The Rules for Disappearing - Ashley Elston

She's been six different people in six different places: Madeline in Ohio, Isabelle in Missouri, Olivia in Kentucky . . . But now that she's been transplanted to rural Louisiana, she has decided that this fake identity will be her last.
Witness Protection has taken nearly everything from her. But for now, they've given her a new name, Megan Rose Jones, and a horrible hair color. For the past eight months, Meg has begged her father to answer one question: What on earth did he do-or see-that landed them in this god-awful mess? Meg has just about had it with all of the Suits' rules-and her dad's silence. If he won't help, it's time she got some answers for herself.
But Meg isn't counting on Ethan Landry, an adorable Louisiana farm boy who's too smart for his own good. He knows Meg is hiding something big. And it just might get both of them killed. As they embark on a perilous journey to free her family once and for all, Meg discovers that there's only one rule that really matters-survival.


This book kept me on my toes the entire time I read it.


I'd had this book on hold for a while and as such had totally forgotten the premise. From the initial scene, I thought that this book was going to be a technical dystopia, but I was wrong! One of the strongest aspects of this book was the understanding I gained of the Witness Protection Program and how it operates. This was an intriguing and original premise.


I think in a way there's some universal theme in wanting to push everyone away. While Meg had legitimate reasons for doing so, I related to her retreating into a shell and thought that Elston made her seem very realistic in doing so.

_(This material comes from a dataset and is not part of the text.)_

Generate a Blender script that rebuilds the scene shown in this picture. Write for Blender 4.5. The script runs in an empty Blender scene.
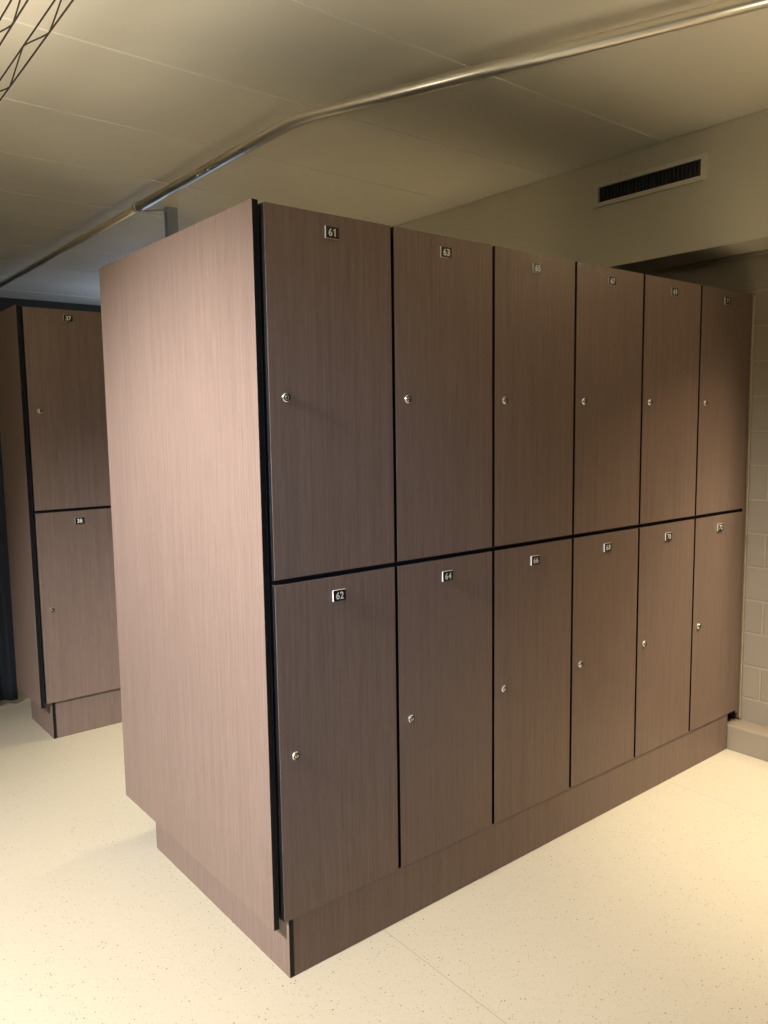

She and Ethan became pretty intense in their relationship, too intense for their age, but it was incredibly sweet and butterfly inducing to see the efforts he went to in caring for her. Still, I felt like he persisted in chasing her more out of stubbornness at some points--the amount of time he would have spent shuttling her from work to her home in his truck was unrealistic.


I enjoyed how this story had a few minor plotlines that, while not irrelevant, were different to the major plotline. Meg's mother's drinking problem specifically wasn't in anyway necessary to the plot.


It was refreshing to see her and Emma conflict and Ethan and Ben conflict--it felt all so trivial, which made this story seem all so real because those things do matter even within the big picture.


Meg's protectiveness over Teeny was really sweet but I loved that Meg talked about their past and how their relationship had evolved as their situation changed.

I'm not particularly good at solving mysteries before characters do, but I felt like this one was very well done and I was very excited and overwhelmed when I realized two twists near the end.


I did enjoy this book, but I don't find myself particularly compelled to read the sequel, possibly because a lot of the fun of this came in the pressure Meg had to keep the secret. I do recommend this one for anyone who enjoys young adult fiction with a lot of action and mysteries.